** Begin Data section **
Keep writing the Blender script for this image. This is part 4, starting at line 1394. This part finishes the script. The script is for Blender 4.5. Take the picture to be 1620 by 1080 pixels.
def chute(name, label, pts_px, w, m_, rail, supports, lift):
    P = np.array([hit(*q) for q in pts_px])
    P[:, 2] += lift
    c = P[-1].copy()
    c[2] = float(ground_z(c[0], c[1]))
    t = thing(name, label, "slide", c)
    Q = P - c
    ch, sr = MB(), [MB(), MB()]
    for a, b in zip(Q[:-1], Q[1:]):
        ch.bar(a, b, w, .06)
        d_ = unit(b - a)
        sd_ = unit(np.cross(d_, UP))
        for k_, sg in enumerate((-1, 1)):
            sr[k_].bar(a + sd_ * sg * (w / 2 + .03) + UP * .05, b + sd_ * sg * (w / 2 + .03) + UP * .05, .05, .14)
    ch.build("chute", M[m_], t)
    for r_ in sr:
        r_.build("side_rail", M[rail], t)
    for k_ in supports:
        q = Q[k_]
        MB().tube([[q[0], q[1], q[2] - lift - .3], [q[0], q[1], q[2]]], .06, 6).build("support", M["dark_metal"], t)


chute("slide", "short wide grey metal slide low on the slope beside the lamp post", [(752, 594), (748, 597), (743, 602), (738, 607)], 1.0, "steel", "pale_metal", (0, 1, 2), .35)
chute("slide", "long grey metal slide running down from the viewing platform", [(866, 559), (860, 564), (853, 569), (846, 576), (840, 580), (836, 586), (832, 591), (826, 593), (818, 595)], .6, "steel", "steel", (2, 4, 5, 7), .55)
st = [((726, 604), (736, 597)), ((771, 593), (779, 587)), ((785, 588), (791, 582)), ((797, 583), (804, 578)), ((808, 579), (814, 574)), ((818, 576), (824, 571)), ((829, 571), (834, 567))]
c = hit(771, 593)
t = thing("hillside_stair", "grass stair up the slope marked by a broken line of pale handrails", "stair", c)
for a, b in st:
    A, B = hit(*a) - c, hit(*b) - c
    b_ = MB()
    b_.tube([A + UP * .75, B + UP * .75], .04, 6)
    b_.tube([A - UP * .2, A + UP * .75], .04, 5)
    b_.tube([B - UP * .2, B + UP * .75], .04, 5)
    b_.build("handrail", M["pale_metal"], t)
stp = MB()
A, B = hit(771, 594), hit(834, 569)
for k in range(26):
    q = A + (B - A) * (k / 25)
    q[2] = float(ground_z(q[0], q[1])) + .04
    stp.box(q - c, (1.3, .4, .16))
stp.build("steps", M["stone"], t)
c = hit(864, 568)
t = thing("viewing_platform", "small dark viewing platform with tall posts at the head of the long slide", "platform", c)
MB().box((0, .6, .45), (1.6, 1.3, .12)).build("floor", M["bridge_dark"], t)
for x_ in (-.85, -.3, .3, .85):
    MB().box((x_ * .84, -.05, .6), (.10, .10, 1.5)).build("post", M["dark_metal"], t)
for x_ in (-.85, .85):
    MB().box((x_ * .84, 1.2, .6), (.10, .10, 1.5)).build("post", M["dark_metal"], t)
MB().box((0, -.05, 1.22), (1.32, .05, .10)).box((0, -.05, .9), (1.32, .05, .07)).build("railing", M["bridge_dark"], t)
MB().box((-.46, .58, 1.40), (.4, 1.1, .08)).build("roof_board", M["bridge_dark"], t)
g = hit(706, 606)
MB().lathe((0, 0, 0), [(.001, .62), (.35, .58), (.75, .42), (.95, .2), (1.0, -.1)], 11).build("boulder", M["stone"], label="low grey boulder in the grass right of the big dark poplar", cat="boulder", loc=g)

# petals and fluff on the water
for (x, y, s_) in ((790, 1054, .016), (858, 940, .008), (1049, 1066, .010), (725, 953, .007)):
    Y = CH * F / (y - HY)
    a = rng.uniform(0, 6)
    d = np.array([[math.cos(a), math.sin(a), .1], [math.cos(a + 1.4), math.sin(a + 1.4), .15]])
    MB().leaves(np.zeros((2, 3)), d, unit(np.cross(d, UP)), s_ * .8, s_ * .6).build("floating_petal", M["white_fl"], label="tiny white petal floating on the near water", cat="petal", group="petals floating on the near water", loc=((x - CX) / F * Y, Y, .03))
** End Data section **
Reproduce only the lines from the top of the material through the one bearing "MB().tube([[q[0], q[1], q[2]", each exactly as it stands.

Keep writing the Blender script for this image. This is part 4, starting at line 1394. This part finishes the script. The script is for Blender 4.5. Take the picture to be 1620 by 1080 pixels.
def chute(name, label, pts_px, w, m_, rail, supports, lift):
    P = np.array([hit(*q) for q in pts_px])
    P[:, 2] += lift
    c = P[-1].copy()
    c[2] = float(ground_z(c[0], c[1]))
    t = thing(name, label, "slide", c)
    Q = P - c
    ch, sr = MB(), [MB(), MB()]
    for a, b in zip(Q[:-1], Q[1:]):
        ch.bar(a, b, w, .06)
        d_ = unit(b - a)
        sd_ = unit(np.cross(d_, UP))
        for k_, sg in enumerate((-1, 1)):
            sr[k_].bar(a + sd_ * sg * (w / 2 + .03) + UP * .05, b + sd_ * sg * (w / 2 + .03) + UP * .05, .05, .14)
    ch.build("chute", M[m_], t)
    for r_ in sr:
        r_.build("side_rail", M[rail], t)
    for k_ in supports:
        q = Q[k_]
        MB().tube([[q[0], q[1], q[2] - lift - .3], [q[0], q[1], q[2]]], .06, 6).build("support", M["dark_metal"], t)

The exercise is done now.